RALEIGH, N.C. (WTVD) -- As gun crime surged in the city, Raleigh Police Chief Estella Patterson spoke to ABC11 about the all-out efforts at Raleigh PD to reduce the alarming gun violence numbers. She also pleaded for the public's help -- from the residents in the neighborhoods to the city's corporate high rises.

Just four months into the year and there have been 13 deadly shootings in Raleigh. Then came Tuesday night -- a teenager was shot in the head outside of a New Bern Avenue gas station.

"(These crimes) touch me. Because I could've been that kid. I was born and raised in this area," said James Montague, one of Raleigh's more well-known Black entrepreneurs.

Montague was born into poverty and raised in southeast Raleigh public housing.
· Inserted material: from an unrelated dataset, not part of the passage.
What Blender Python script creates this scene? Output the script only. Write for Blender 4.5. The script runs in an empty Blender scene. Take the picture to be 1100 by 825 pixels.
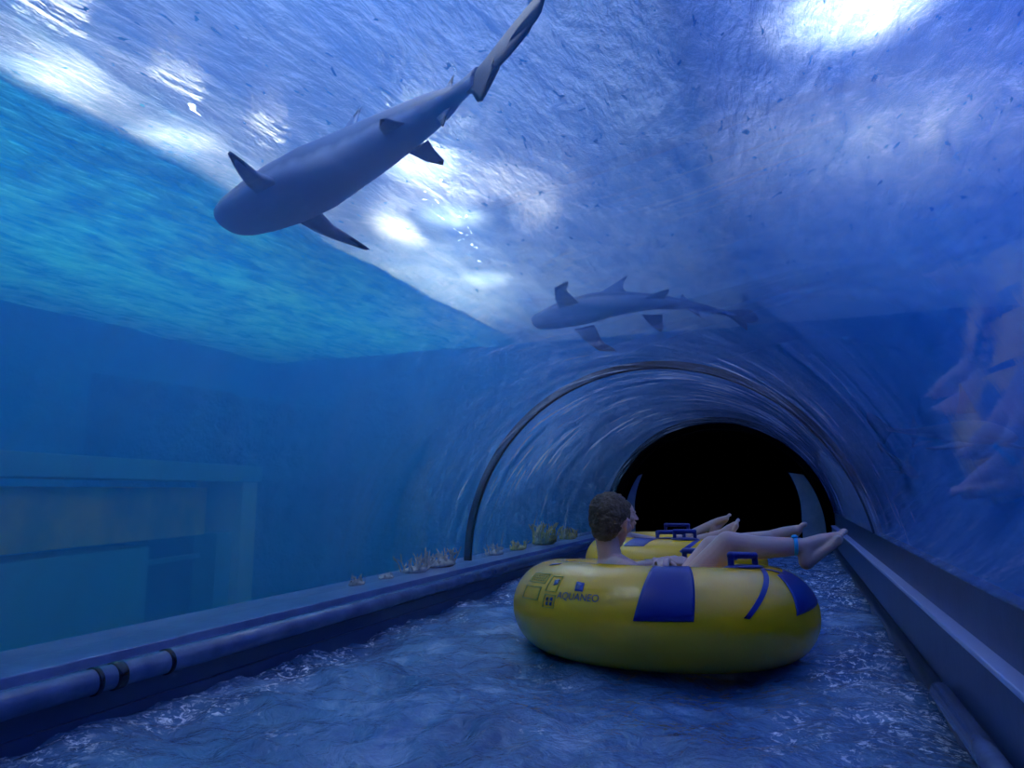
import bpy, bmesh, math, random
from mathutils import Vector, Matrix, noise
random.seed(7)
C = bpy.context.scene.collection
sc = bpy.context.scene
R = math.radians

# ------------------------------------------------------------------ camera
CAMZ = .66
CX = .81
F = 760.0
yaw, pitch = R(21.324), R(8.531)
cd = bpy.data.cameras.new('camera'); cam = bpy.data.objects.new('camera', cd); C.objects.link(cam)
cd.sensor_width = 36; cd.lens = 36*F/1100; cd.clip_start = .02; cd.clip_end = 100
cam.location = (CX, 0, CAMZ)
cam.rotation_euler = (R(90)+pitch, 0, yaw)
sc.camera = cam
_M = cam.rotation_euler.to_matrix()
def ray(px, py):
    return _M @ Vector((px-550, -(py-412.5), -F))
def AY(px, py, y):
    d = ray(px, py); return Vector((CX, 0, CAMZ)) + d*(y/d.y)
def AZ(px, py, z):
    d = ray(px, py); return Vector((CX, 0, CAMZ)) + d*((z-CAMZ)/d.z)

# ------------------------------------------------------------------ view and light
sc.view_settings.view_transform = 'Standard'; sc.view_settings.look = 'None'
sc.view_settings.gamma = 1; sc.view_settings.use_curve_mapping = False
sc.view_settings.exposure = 0.38
sc.cycles.use_denoising = True
sc.cycles.max_bounces = 8; sc.cycles.transparent_max_bounces = 24
sc.cycles.volume_bounces = 1; sc.cycles.glossy_bounces = 4; sc.cycles.transmission_bounces = 6
sc.cycles.sample_clamp_indirect = 6.0
sc.cycles.caustics_reflective = False; sc.cycles.caustics_refractive = False
w = bpy.data.worlds.new('world'); sc.world = w; w.use_nodes = True
w.node_tree.nodes['Background'].inputs[0].default_value = (.02, .06, .2, 1)
w.node_tree.nodes['Background'].inputs[1].default_value = .4

def area(name, loc, size, col, power, rot=(0, 0, 0)):
    l = bpy.data.lights.new(name, 'AREA'); l.shape = 'RECTANGLE'; l.size, l.size_y = size
    l.color = col; l.energy = power
    o = bpy.data.objects.new(name, l); C.objects.link(o); o.location = loc; o.rotation_euler = rot
    return o
SURF = 2.6
ZC = .185
area('hall_light_middle', (-.9, 4.2, 3.9), (3.4, 13), (.36, .50, 1.0), 175)
area('hall_light_right', (2.9, 4.0, 4.1), (3.4, 12), (.09, .22, 1.0), 300)
area('left_zone_fill', (-4.6, 3.5, 3.5), (3.2, 12), (.03, .48, .85), 270)  # added light under the slab, turns the left water teal
def spot(name, loc, target, col, power, angle, blend=.6, r=.12):
    l = bpy.data.lights.new(name, 'SPOT'); l.color = col; l.energy = power; l.spot_size = R(angle); l.spot_blend = blend; l.shadow_soft_size = r
    o = bpy.data.objects.new(name, l); C.objects.link(o); o.location = loc
    o.rotation_euler = (Vector(target)-Vector(loc)).to_track_quat('-Z', 'Y').to_euler(); return o
spot('lamp_left_of_raft', (-2.38, 5.2, 3.9), (.25, 3.1, .3), (1.0, .90, .86), 1700, 42, 1.0)
spot('lamp_right_of_raft', (1.60, 2.72, 3.9), (.4, 3.3, .3), (.85, .88, 1.0), 650, 26, 1.0)
spot('near_raft_fill', (-.9, .5, 3.95), (.25, 2.75, .2), (1.0, .93, .88), 1500, 40, 1.0)  # added fill above the view, brightens the raft side facing the camera
for k_, (px_, py_) in enumerate(((452, 176), (485, 232), (522, 300))):
    q_ = AZ(px_, py_, 2.6)
    spot('long_lamp_glow', (q_.x, q_.y, 3.15), (q_.x, q_.y, 0), (.8, .88, 1.0), (75, 75, 45)[k_], 60, 1.0, .08)

# ------------------------------------------------------------------ material helpers
def mat(name):
    m = bpy.data.materials.new(name); m.use_nodes = True
    nt = m.node_tree; nt.nodes.clear()
    out = nt.nodes.new('ShaderNodeOutputMaterial')
    return m, nt, out
def N(nt, typ, **kw):
    n = nt.nodes.new(typ)
    for k, v in kw.items():
        if k.startswith('i_'):
            key = k[2:]
            key = int(key) if key.isdigit() else key.replace('_', ' ')
            n.inputs[key].default_value = v
        else: setattr(n, k, v)
    return n
def math_(nt, op, a, b=None, c=None, clamp=False):
    n = nt.nodes.new('ShaderNodeMath'); n.operation = op; n.use_clamp = clamp
    for i, v in enumerate((a, b, c)):
        if v is None: continue
        if isinstance(v, (int, float)): n.inputs[i].default_value = v
        else: nt.links.new(v, n.inputs[i])
    return n.outputs[0]
def noise_(nt, vec, scale, detail=4, rough=.55, dist=0.):
    n = N(nt, 'ShaderNodeTexNoise'); n.inputs['Scale'].default_value = scale
    n.inputs['Detail'].default_value = detail; n.inputs['Roughness'].default_value = rough
    n.inputs['Distortion'].default_value = dist
    nt.links.new(vec, n.inputs['Vector']); return n.outputs['Fac']
def comb(nt, x, y, z):
    n = nt.nodes.new('ShaderNodeCombineXYZ')
    for i, v in enumerate((x, y, z)):
        if isinstance(v, (int, float)): n.inputs[i].default_value = v
        else: nt.links.new(v, n.inputs[i])
    return n.outputs[0]
def ramp(nt, fac, pts):
    n = nt.nodes.new('ShaderNodeValToRGB'); el = n.color_ramp.elements
    while len(el) < len(pts): el.new(.5)
    for e, (p, c) in zip(el, pts):
        e.position = p; e.color = (c, c, c, 1) if isinstance(c, (int, float)) else (*c, 1)
    nt.links.new(fac, n.inputs[0]); return n.outputs[0]
def mixs(nt, fac, a, b):
    n = nt.nodes.new('ShaderNodeMixShader')
    if isinstance(fac, (int, float)): n.inputs[0].default_value = fac
    else: nt.links.new(fac, n.inputs[0])
    nt.links.new(a, n.inputs[1]); nt.links.new(b, n.inputs[2]); return n.outputs[0]
def bump_(nt, h, strength=.5, dist=.02):
    n = nt.nodes.new('ShaderNodeBump'); n.inputs['Strength'].default_value = strength
    n.inputs['Distance'].default_value = dist; nt.links.new(h, n.inputs['Height']); return n.outputs[0]
def principled(name, col, rough=.5, bump=None, var=None, metal=0., spec=.5, coat=0., sss=0.):
    m, nt, out = mat(name)
    p = N(nt, 'ShaderNodeBsdfPrincipled'); p.inputs['Base Color'].default_value = (*col, 1)
    p.inputs['Roughness'].default_value = rough; p.inputs['Metallic'].default_value = metal
    p.inputs['Specular IOR Level'].default_value = spec; p.inputs['Coat Weight'].default_value = coat
    if sss:
        p.inputs['Subsurface Weight'].default_value = sss; p.inputs['Subsurface Scale'].default_value = .01
    tc = N(nt, 'ShaderNodeTexCoord').outputs['Object']
    if var:
        sc_, c2 = var[0], var[1]
        f = ramp(nt, noise_(nt, tc, sc_, 6, .6), [(.35, 0), (.65, 1)])
        mx = N(nt, 'ShaderNodeMix', data_type='RGBA'); nt.links.new(f, mx.inputs[0])
        mx.inputs[6].default_value = (*col, 1); mx.inputs[7].default_value = (*c2, 1)
        nt.links.new(mx.outputs[2], p.inputs['Base Color'])
    if bump:
        nt.links.new(bump_(nt, noise_(nt, tc, bump[0], 5, .6), bump[1], bump[2]), p.inputs['Normal'])
    nt.links.new(p.outputs[0], out.inputs[0]); return m

# ------------------------------------------------------------------ object helpers
def link(name, me, m=None, parent=None, smooth=True):
    o = bpy.data.objects.new(name, me); C.objects.link(o)
    if m is not None:
        for mm in (m if isinstance(m, (list, tuple)) else [m]): me.materials.append(mm)
    if smooth:
        me.polygons.foreach_set('use_smooth', [True]*len(me.polygons))
    if parent is not None: o.parent = parent
    return o
def pymesh(name, vs, fs, m=None, parent=None, smooth=True, recalc=False):
    me = bpy.data.meshes.new(name); me.from_pydata([tuple(v) for v in vs], [], fs); me.update()
    if recalc:
        bm = bmesh.new(); bm.from_mesh(me); bmesh.ops.recalc_face_normals(bm, faces=bm.faces); bm.to_mesh(me); bm.free()
    return link(name, me, m, parent, smooth)
def tag(o, label=None, cat=None, group=None, kind=None):
    for k, v in (('label', label), ('category', cat), ('group', group), ('kind', kind)):
        if v: o[k] = v
    return o
def empty(name, loc=(0, 0, 0), rot=(0, 0, 0)):
    o = bpy.data.objects.new(name, None); C.objects.link(o); o.location = loc; o.rotation_euler = rot
    o.empty_display_size = .1; return o
def extrude_profile(name, prof, y0, y1, m, parent=None, smooth=False, kind='structure', ny=1, bevel=0):
    """closed (x,z) profile extruded along the tunnel axis"""
    n = len(prof); vs = []; fs = []
    for k in range(ny+1):
        y = y0+(y1-y0)*k/ny
        vs += [(x, y, z) for x, z in prof]
    for k in range(ny):
        for i in range(n):
            j = (i+1) % n; fs.append((k*n+i, k*n+j, (k+1)*n+j, (k+1)*n+i))
    fs.append(tuple(range(n))[::-1]); fs.append(tuple(ny*n+i for i in range(n)))
    o = pymesh(name, vs, fs, m, parent, smooth, recalc=True)
    if kind: o['kind'] = kind
    if bevel:
        b = o.modifiers.new('bevel', 'BEVEL'); b.width = bevel; b.segments = 3; b.limit_method = 'ANGLE'
    return o
def box_prof(x0, x1, z0, z1): return [(x0, z0), (x1, z0), (x1, z1), (x0, z1)]
def arc(r, a0, a1, n, cx=0, cz=ZC):
    return [(cx+r*math.cos(a0+(a1-a0)*i/n), cz+r*math.sin(a0+(a1-a0)*i/n)) for i in range(n+1)]

Y0, Y1 = -3.0, 8.5
RT = 1.25
AR = math.asin((.42-ZC)/RT)         # the right side of the glass stands on a higher flange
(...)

He's now president and CEO of F7 International, the Raleigh-based real estate development firm -with a multi-million dollar portfolio of properties.

Montague spoke to ABC11 about the role companies have in helping the city escape the crisis of gun violence.

"I think businesses like mine, companies like f7, we have a major role in trying to change the stem of what's going on," he said.

In the one-on-one interview with Chief Patterson, she underlined successes in getting more stolen guns off Raleigh streets. "I have set a goal of reducing our violent crime by 15 percent by the end of the year," she said.

But Patterson lamented the rising crime -- including the deadly bloodshed happening at higher rates in the city neighborhoods heavily populated by ethnic minorities.

"We need the community to help us in our efforts to combat this violence," Patterson said.

Montague is answering the call, in part, when his company broke ground on Montague Plaza in southeast Raleigh last year.

"We have to do it together," he said. "I don't think one person can do it. But, together we owe it to the community to try to do it."

The plaza is part shopping center, part STEM center for Raleigh youth. A place to train Raleigh high-schoolers in science, tech, engineering and math as it relates to construction -- getting them off the streets and on a path to benefiting from the city's growth.

"We look at young people as impediments to community growth. They're not impediments. They need to be community leaders," Montague said. "So it's up to us as business owners to stand up and say, 'It's you guys' turn to lead the community.' But we have to give them the tools; to equip them to do those things."

With so many new companies moving into the Triangle, Montague says it's incumbent upon them all to invest in the problem-solving too -- including gun violence. Montague says he'd be a willing partner to any business that wants to get involved.

In the meantime, Montague is the special guest at a community-led Stop the Violence rally set for April 30 from 1 p.m. to 6 p.m. at 311 N. Tarboro St. in Raleigh.